Saturday, September 19, 2009

Telling an officer I'm about to be robbed by the biggest gang in history

I wrote the following letter to the Wall Street Journal concerning my knowledge about a giant conspiracy.

It was a joy to read the column by David Rivkin and Lee Casey on mandatory insurance being unconstitutional, and it echoed comments by me and my friends for the last couple of months. It also brought to mind a half-joking thought experiment I’ve suggested to my friends.

I walk into my local police station and state that a gang is conspiring to rob me of up to $3,800 each year for the rest of my life. I tell the nice police officer that the gang has 536 members and that its leader calls himself Barack Obama, and he lives in a big plush white house kept up by the loot accumulated from a century of robberies dating back to something the gang calls “the glorious tax amendment of 1913.” (The gang reportedly secretly calls wealthy Americans once a year in February, the month of ratification of the amendment, and harasses entrepreneurs and wealthy people with its enchanted slogan: “Yes, we shot you down, you wealthy, ingrate bird; remember, remember February 3rd.”)

The gang has been around for more than a hundred years and has had such infamous “initials” leaders as TR and FDR and LBJ and has used such pass-codes as “Social Security” and “Welfare” and “New Deal” and “Great Society” for its major heists, including the biggest gold robbery in the history of civilization in April 1933 and trillions of counterfeit inflationary dollars.

The other 535 members of this capital (not to be confused with “capitalist”) gang nest nearby on a hill (though the “liberal lion” of that gang has recently died and reduced the gang’s number by one). The gang has bizarre beliefs, such as that the CO2 that I exhale is a pollution, that having lots of money is very very bad and suggests some sort of immorality, and that other gangs are OK as long as they call themselves “unions” or an “acorn” or “dictatorships.” The gang’s leader is so busy with a score of planned thefts that he has czars to help with planning and execution.

This giant gang is, however, not without empathy. After it robs me of my $3,800 (and 40% of the rest of my hard-earned money), it doesn’t plan to just use it on its own private, er, public jets and cruises and “fact-finding” missions to exotic locales; it also plans to give my money away to people who choose not to work or who choose not to manage their finances properly or who choose to not take care of their bodies or who choose to not plan for getting old and frail or who choose to give the gang lots of hush money and run big companies into the ground and beg the gang for a couple of billion here and there.

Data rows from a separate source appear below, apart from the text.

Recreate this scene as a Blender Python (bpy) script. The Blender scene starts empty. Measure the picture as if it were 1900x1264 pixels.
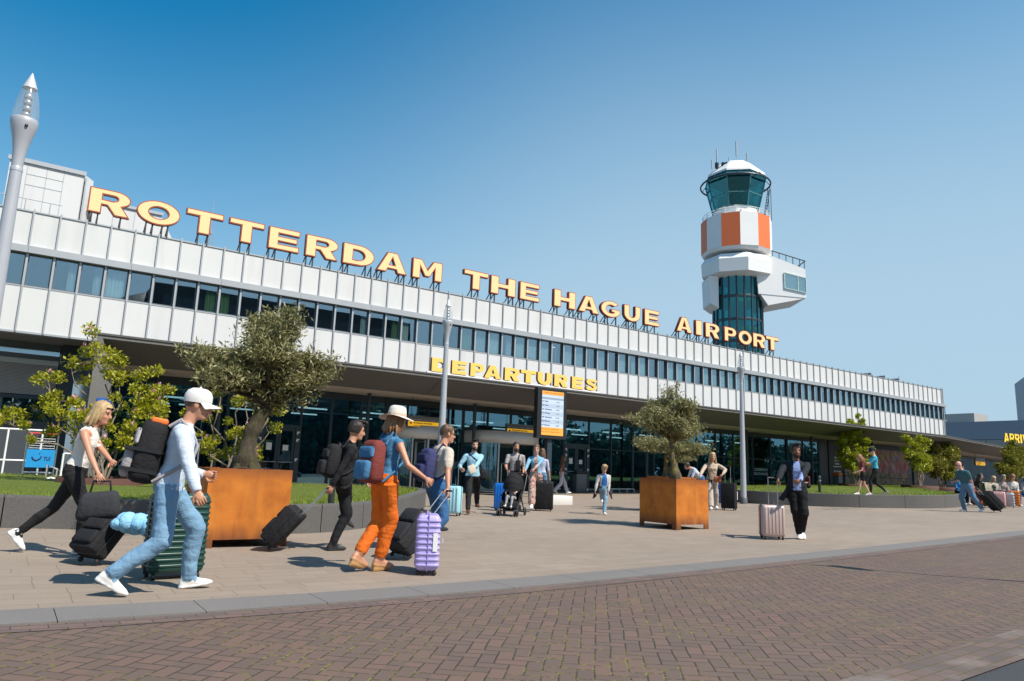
import bpy, bmesh, math, random
import numpy as np
from mathutils import Vector, Matrix, Quaternion
from mathutils.kdtree import KDTree
R_ = math.radians
S = bpy.context.scene
COL = S.collection
rnd = random.Random(7)

# ------------------------------------------------------------------ camera
YAW, PITCH, ROLL, FPX, EYE = 0.60944, 0.17836, 0.03753, 1330.0, 1.27
_fw = np.array([math.sin(YAW)*math.cos(PITCH), math.cos(YAW)*math.cos(PITCH), math.sin(PITCH)])
_r0 = np.array([math.cos(YAW), -math.sin(YAW), 0.0]); _u0 = np.cross(_r0, _fw)
_r = _r0*math.cos(ROLL)+_u0*math.sin(ROLL); _u = -_r0*math.sin(ROLL)+_u0*math.cos(ROLL)
cd = bpy.data.cameras.new('camera'); cam = bpy.data.objects.new('camera', cd); COL.objects.link(cam)
cd.sensor_width = 36.0; cd.lens = FPX/1900*36; cd.clip_start = 0.1; cd.clip_end = 4000
M4 = Matrix.Identity(4)
for i in range(3):
    M4[i][0] = _r[i]; M4[i][1] = _u[i]; M4[i][2] = -_fw[i]
M4[2][3] = EYE
cam.matrix_world = M4
S.camera = cam
S.render.resolution_x, S.render.resolution_y = 1024, 681

# ------------------------------------------------------------------ sky, sun, exposure
HAZE0, HAZE1, HAZEC = 1.10, 2.25, (2.4, 3.4, 4.2, 1)
SUN_EL, SUN_AZ = R_(52), R_(158.0)          # azimuth clockwise from +Y
w = bpy.data.worlds.new('World'); S.world = w; w.use_nodes = True
wn_ = w.node_tree; wn_.nodes.clear()
sky = wn_.nodes.new('ShaderNodeTexSky'); sky.sky_type = 'NISHITA'; sky.sun_disc = False
sky.sun_elevation = SUN_EL; sky.sun_rotation = SUN_AZ
sky.altitude = 0; sky.air_density = 1.3; sky.dust_density = 1.0; sky.ozone_density = 5.0
hs = wn_.nodes.new('ShaderNodeHueSaturation'); hs.inputs['Saturation'].default_value = 1.55; hs.inputs['Hue'].default_value = .486; hs.inputs['Value'].default_value = .72
bg = wn_.nodes.new('ShaderNodeBackground'); bg.inputs[1].default_value = 0.15
wo = wn_.nodes.new('ShaderNodeOutputWorld')
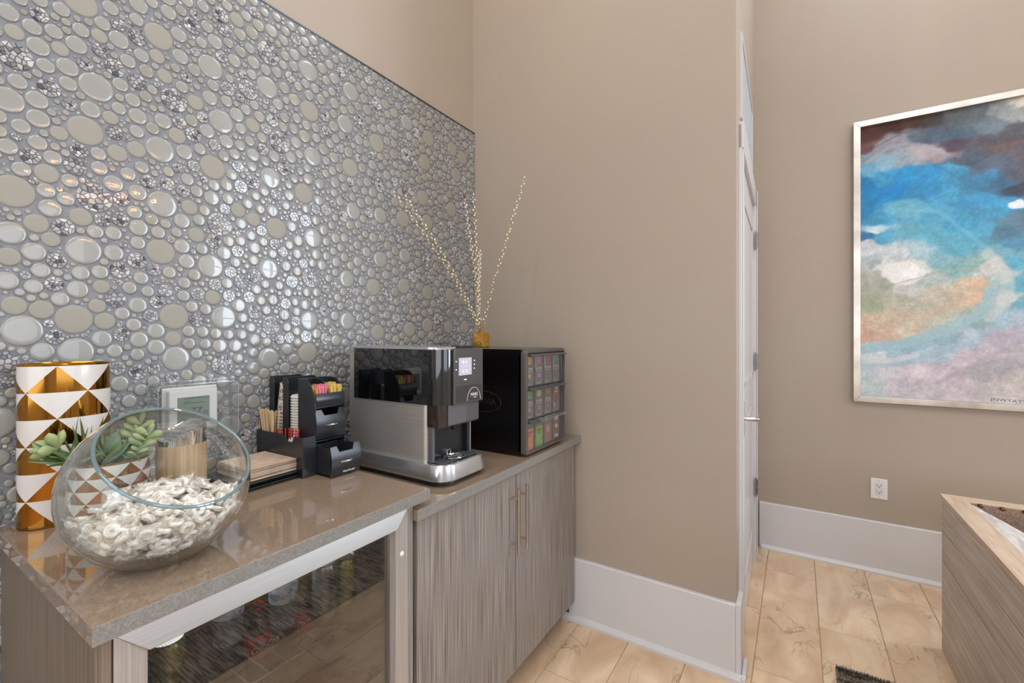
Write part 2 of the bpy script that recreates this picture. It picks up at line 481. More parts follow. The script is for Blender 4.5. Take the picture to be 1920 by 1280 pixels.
# baseboards with shoe moulding
H_B = 0.293
tag(MB().prism([(BY - 0.0001, 0), (BY - 0.018, 0), (BY - 0.018, H_B - 0.004), (BY - 0.014, H_B), (BY, H_B)], 'x', WX + 0.59, CX - 0.0005).build('baseboard_back', M['trim']), kind='structure')
tag(MB().prism([(BY - 0.018, 0), (BY - 0.036, 0), (BY - 0.036, 0.012), (BY - 0.028, 0.024), (BY - 0.018, 0.028)], 'x', WX + 0.56, CX + 0.036).build('trim_1', M['trim']), kind='structure')
tag(MB().prism([(FY - 0.0001, 0), (FY - 0.018, 0), (FY - 0.018, H_B - 0.004), (FY - 0.014, H_B), (FY, H_B)], 'x', CX + 0.0, 1.9).build('baseboard_far', M['trim']), kind='structure')
tag(MB().prism([(FY - 0.018, 0), (FY - 0.036, 0), (FY - 0.036, 0.012), (FY - 0.028, 0.024), (FY - 0.018, 0.028)], 'x', CX + 0.01, 1.9).build('trim_2', M['trim']), kind='structure')


# everything on the door wall is laid out along it: s from the near corner, n out of the wall
def DW(s, n, z):
    return (CX + DX * s + DY * n, BY + DY * s - DX * n, z)


def dbox(mb, s0, s1, n0, n1, z0, z1):
    vs = [DW(s, n, z) for z in (z0, z1) for s, n in ((s0, n0), (s1, n0), (s1, n1), (s0, n1))]
    return mb.add(vs, [(0, 3, 2, 1), (4, 5, 6, 7), (0, 1, 5, 4), (1, 2, 6, 5), (2, 3, 7, 6), (3, 0, 4, 7)])


tag(dbox(MB(), -0.018, 0.10, 0, 0.018, 0, H_B).build('baseboard_corner', M['trim']), kind='structure')
tag(dbox(MB(), -0.036, 0.10, 0.018, 0.036, 0, 0.026).build('trim_3', M['trim'], bevel=0.006), kind='structure')
# door casing
mb = MB(); dbox(mb, 0.10, 0.19, 0, 0.014, 0, 2.23); dbox(mb, 0.115, 0.135, 0.014, 0.02, 0, 2.23)
dbox(mb, 1.06, 1.17, 0, 0.02, 0, 2.23); dbox(mb, 0.10, 1.17, 0, 0.02, 2.13, 2.24); dbox(mb, 1.15, 1.17, 0.02, 0.026, 0, 2.24)
tag(mb.build('trim_4', M['trim'], bevel=0.002), kind='structure')
d = tag(dbox(MB(), 0.19, 1.055, -0.01, 0.004, 0.012, 2.125).build('door_1', M['trim'], bevel=0.0015), kind='structure')
for i, (z0, z1) in enumerate(((0.22, 0.95), (1.12, 1.98))):        # recessed panels: raised rails around
    mb = MB()
    for (a, b, c, e) in ((0.30, 0.325, z0, z1), (0.93, 0.955, z0, z1), (0.30, 0.955, z0, z0 + 0.025), (0.30, 0.955, z1 - 0.025, z1)):
        dbox(mb, a, b, 0.004, 0.010, c, e)
    mb.build('panel_moulding', M['trim'], d, bevel=0.002)
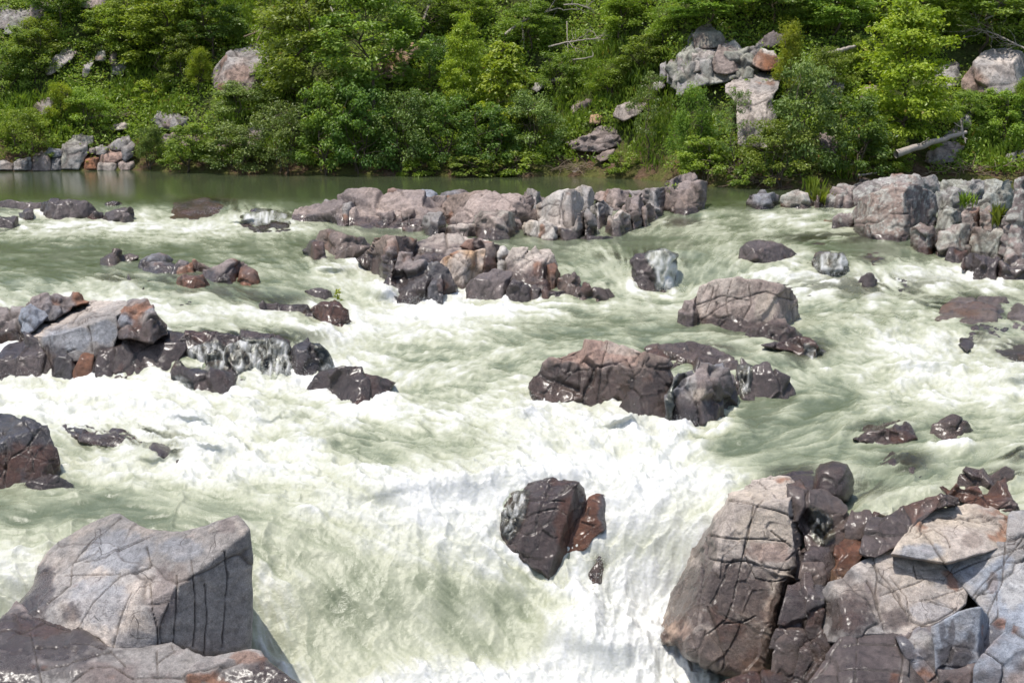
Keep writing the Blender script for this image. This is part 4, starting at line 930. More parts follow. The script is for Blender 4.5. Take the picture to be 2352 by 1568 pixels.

I will, of course, warn the nice police officer that he or she is up against a mighty arsenal. The gang has at its disposal 50 militias and a million or so brave people in fatigues who may become unwitting mercenaries for the gang if the nice police officer decides to try to arrest any member of the gang. I won’t begrudge the officer if he or she tells me I’m on a fool’s errand or that the forces of evil are simply too big to challenge – even if I emphatically remind the nice officer that what the gang is doing is pathetically unconstitutional.